Scores of foreign business owners in Pretoria west vowed on Friday that they would not leave their shops, and said they were prepared to die defending their means of survival.

“We are not criminals here. If these people [protesting South Africans] are angry about crime, then why don’t they go to the criminals? There is no drugs or prostitutes here you can see,” said Imran Sheikh Abdullah, a spokesperson for the immigrant community.

“These people are not here to fight any crime. They are here to loot and plunder our resources. They are taking advantage of the current tension. I don’t know what is going to happen to us. We have nowhere else to go.”

Abdul Noor said he had hastily left his shop in Atteridgeville, west of Pretoria, after the protesters pounced on his business and looted his stock.

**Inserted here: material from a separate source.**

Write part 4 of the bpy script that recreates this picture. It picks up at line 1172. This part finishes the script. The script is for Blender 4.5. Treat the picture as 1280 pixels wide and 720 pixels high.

“We had removed some of the major stock from the shops, but some was remaining. We moved to Pretoria and it’s the last place we will be in. If they are to kill us, they will kill us in our shops. We are afraid. Our businesses our closed,” said Noor.

 

“We do not understand, because we as Somalians, do not do any crime in this country. They [protesters] are hiding behind crime accusation to take stock in our shops. This happens every time they say they are protesting. The government of South Africa does nothing about it.”

Congolese national, Lipasa Nketani, who works as a security guard, said the protests had left him and his family petrified.

“How does South Africans do that to their fellow African? Why target Africans only if they are genuine about fighting crime? I was pushed by circumstances beyond my control to be in South Africa. People are dying in the Democratic Republic of Congo,” said Nketani.

“I have been in South Africa for the past 17 years. There are many South Africans doing business in my country. In Congo we are not treating South Africans the way South Africans are treating us. We don’t regard South Africans in Congo as foreigners. We are one.”

Two groups, one made up of South Africans and the other comprising of foreign nationals were engaged in a stand-off in Pretoria west earlier on Friday, hurling insults and threats at each other while a strong police contingent kept the two crowds at bay. At one point, police were forced to fire rubber bullets to disperse the two groupings.